On 3/7/19 6:46 AM, Eli Zaretskii wrote:

>> From: Richard Stallman <address@hidden> Cc: address@hidden,
>> address@hidden, address@hidden Date: Wed, 06 Mar 2019 22:42:06
>> -0500 > If we do that, how do we deal with strings that are computed
>> by > concatenation or formatting? Feed them in through %s or
>> something like that.
>>
> But then the strings that are formatted via %s will not be translated,
> they will remain in English.
>
Yes, but the scenario you describe should not occur in a properly
internationalized GNU application. We obviously can't assume that
Emacs's translation subroutine acts like Google Translate and can
translate any English-language string to the user's language. All we can
assume is that the translation subroutine converts one of a fixed set of
English-language strings to a string appropriate for the user's language.

This limitation will cause problems with Elisp code that does extensive
parsing or processing of English syntax (doctor.el, say), and that sort
of Elisp code will remain English-only (unless someone takes the time to
i18nize them specially). However most Elisp code does not parse English
or generate idiomatic English on the fly: instead, it uses a fixed,
stilted style that can routinely be converted to calls like (message
FORMAT ARG1 ARG2 ...) where FORMAT is translated and the ARG values are not.

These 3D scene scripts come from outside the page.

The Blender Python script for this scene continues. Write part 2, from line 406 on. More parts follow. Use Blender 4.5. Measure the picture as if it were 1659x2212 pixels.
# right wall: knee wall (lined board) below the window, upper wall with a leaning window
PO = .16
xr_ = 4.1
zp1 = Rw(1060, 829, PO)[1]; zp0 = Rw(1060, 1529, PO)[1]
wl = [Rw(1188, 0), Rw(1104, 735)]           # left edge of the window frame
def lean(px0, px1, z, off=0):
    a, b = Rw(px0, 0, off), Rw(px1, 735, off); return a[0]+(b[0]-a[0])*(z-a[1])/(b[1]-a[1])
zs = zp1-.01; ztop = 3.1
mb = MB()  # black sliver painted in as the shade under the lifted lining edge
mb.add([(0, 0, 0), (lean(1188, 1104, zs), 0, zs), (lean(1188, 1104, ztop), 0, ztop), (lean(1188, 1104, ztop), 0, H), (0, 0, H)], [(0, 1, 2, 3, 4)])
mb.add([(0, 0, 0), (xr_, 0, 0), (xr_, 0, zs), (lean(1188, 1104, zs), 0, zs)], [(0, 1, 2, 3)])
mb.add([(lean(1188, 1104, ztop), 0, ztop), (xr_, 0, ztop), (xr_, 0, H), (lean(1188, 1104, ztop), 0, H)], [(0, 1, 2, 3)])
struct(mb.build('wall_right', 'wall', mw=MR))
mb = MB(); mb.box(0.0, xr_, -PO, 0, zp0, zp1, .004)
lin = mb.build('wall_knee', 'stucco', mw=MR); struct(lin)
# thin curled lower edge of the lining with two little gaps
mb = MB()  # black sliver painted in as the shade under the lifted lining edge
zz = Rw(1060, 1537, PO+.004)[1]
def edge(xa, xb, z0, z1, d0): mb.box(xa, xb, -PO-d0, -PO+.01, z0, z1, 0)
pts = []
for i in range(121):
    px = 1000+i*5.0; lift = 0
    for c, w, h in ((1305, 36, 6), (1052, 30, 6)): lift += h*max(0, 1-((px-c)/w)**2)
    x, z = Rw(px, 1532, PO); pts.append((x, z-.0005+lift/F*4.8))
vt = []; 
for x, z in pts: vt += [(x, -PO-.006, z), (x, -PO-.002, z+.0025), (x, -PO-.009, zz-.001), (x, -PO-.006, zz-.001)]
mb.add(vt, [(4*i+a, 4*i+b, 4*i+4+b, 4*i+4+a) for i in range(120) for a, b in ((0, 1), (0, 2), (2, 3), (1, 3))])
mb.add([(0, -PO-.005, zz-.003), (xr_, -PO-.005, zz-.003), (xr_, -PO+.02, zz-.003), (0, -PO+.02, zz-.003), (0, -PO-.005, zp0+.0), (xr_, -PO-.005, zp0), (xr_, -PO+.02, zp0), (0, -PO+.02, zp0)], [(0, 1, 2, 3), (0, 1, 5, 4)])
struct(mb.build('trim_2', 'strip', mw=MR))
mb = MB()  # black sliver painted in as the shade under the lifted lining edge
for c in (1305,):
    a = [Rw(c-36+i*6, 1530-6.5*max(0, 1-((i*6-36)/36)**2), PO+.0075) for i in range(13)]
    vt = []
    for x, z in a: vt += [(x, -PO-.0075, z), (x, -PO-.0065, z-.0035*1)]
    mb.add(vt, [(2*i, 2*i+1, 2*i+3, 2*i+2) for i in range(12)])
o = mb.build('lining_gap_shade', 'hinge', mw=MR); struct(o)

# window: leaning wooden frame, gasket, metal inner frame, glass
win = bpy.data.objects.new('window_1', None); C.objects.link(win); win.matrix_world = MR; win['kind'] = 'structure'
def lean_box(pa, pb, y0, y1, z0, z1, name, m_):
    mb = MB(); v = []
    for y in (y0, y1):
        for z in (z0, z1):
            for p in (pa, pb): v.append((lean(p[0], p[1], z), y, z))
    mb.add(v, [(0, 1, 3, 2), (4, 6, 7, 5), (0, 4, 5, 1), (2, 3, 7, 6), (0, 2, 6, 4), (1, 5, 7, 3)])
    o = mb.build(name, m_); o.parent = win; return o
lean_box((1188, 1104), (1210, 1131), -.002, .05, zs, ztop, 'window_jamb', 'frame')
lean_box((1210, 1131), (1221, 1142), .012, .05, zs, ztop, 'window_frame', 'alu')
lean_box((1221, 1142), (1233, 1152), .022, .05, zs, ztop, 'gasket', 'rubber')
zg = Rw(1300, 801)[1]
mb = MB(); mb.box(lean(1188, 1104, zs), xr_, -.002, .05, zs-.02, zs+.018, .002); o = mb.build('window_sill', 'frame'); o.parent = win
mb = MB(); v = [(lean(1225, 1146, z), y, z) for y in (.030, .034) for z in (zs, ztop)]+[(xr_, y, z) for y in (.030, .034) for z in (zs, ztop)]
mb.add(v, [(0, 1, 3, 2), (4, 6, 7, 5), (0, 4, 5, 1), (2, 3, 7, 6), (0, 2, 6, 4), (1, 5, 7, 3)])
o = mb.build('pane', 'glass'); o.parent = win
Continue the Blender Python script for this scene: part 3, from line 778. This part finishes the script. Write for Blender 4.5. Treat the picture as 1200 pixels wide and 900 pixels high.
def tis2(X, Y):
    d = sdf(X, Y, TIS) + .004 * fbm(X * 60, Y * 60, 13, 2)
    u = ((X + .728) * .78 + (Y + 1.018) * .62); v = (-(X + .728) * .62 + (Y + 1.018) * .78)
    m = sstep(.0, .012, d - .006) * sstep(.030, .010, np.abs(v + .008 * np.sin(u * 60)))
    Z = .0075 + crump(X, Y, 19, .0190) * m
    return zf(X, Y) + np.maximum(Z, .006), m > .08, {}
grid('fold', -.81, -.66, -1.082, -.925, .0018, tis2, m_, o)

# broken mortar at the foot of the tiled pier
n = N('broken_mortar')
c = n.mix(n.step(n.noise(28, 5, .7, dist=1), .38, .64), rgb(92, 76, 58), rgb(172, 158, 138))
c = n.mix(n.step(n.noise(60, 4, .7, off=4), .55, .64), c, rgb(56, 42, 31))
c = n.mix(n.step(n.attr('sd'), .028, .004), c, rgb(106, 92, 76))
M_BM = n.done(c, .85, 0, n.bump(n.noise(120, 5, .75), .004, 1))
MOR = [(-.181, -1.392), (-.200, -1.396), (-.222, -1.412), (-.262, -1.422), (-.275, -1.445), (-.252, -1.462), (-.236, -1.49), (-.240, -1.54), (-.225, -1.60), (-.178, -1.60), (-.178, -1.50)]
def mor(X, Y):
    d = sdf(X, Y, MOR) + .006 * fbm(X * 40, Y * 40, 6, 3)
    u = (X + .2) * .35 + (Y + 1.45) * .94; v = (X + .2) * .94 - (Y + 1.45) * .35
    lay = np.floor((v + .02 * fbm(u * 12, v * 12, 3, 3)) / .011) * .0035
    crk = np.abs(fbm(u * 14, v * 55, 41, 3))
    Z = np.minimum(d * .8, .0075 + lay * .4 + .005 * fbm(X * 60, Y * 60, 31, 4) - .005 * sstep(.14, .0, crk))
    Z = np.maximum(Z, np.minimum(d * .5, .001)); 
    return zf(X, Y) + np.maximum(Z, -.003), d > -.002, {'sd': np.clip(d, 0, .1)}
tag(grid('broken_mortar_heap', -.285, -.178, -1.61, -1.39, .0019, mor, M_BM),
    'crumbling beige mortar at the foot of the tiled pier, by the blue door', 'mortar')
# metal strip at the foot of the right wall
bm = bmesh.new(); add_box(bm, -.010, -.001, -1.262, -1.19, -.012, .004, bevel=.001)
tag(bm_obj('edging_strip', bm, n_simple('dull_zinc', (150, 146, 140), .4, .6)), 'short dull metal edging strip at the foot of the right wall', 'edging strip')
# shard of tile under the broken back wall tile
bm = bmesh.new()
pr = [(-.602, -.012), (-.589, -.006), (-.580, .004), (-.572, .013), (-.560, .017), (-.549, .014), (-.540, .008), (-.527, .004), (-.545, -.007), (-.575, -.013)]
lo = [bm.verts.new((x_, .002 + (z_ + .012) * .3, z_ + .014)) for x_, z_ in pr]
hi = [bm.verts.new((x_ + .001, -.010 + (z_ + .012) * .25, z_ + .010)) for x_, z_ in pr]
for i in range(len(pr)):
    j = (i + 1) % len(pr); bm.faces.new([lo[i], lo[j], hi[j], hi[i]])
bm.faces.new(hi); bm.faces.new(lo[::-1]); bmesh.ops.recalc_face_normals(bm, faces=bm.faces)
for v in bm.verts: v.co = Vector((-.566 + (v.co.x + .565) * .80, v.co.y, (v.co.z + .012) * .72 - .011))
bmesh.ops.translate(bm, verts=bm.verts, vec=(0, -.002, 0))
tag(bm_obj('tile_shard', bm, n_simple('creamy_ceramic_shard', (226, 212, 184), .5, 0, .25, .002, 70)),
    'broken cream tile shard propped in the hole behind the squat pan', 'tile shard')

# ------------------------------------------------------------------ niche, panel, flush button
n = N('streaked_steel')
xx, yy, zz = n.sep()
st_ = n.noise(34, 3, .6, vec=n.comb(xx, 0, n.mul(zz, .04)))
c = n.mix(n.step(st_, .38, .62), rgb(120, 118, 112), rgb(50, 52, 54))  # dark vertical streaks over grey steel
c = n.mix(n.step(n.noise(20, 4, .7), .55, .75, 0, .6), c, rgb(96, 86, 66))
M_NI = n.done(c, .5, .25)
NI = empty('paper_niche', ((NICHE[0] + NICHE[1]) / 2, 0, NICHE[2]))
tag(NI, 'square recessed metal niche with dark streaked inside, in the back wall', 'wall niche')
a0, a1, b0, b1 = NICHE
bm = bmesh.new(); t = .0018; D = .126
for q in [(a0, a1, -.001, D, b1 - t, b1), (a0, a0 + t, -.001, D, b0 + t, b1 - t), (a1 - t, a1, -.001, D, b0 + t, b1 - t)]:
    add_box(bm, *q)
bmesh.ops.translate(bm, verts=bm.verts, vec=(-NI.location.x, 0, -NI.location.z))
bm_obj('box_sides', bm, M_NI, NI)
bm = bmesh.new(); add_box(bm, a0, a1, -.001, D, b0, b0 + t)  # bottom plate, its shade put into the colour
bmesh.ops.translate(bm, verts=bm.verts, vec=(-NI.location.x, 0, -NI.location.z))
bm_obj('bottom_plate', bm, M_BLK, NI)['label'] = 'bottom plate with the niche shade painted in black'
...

To get a quick feel for this issue, I did a simple grep for the string
'(message (concat' in the Emacs source code. I found 41 instances of
this string. Of these, 8 were erroneous because the result of the
concatenation could contain an unwanted "%" or '`' that could cause
'message' to go awry, and I fixed them by installing the attached patch
(by the way, it's routine for i18n efforts to find trivial bugs like
this). The other 33 instances could easily be reworded to do proper i18n
when 'message' translates just its first argument and only simple,
xgettext-style static analysis is used to find the message strings. For
example, this code in calc-do-embedded:

  (message (concat
            "Embedded Calc mode enabled; "
            (if calc-embedded-quiet
                "Type `C-x * x'"
              "Give this command again")
            " to return to normal"))

can easily be rewritten to this:

   (if calc-embedded-quiet
       "Embedded Calc mode enabled; Type `C-x * x' to return to normal"
     "Embedded Calc mode enabled; Give this command again to return to
normal"))

which is easier for translators to grok, and is arguably clearer even if
we don't want to translate at all.Obviously my '(message (concat'
exercises only a small part of the problem, but the results of this
little sample are encouraging.

So this problem is solvable. Sure, it'll require substantial work, but
the work is routine and this sort of thing has been done for other packages.

The main argument against doing all this is that it's too much work
overall and nobody will have the time to do it all, so let's not even
bother. I have some sympathy for this argument, as i18n is clearly too
much work for any single contributor and the work will distract us from
other things. On the other hand, there's no pressing need to do all the
work quickly, it's a low-level task that can be farmed out to non-expert
volunteers that could conceivably grow the volunteer population, and if
we never even start the work then it will never get done and Emacs will
remain unfriendly to users who don't grok English.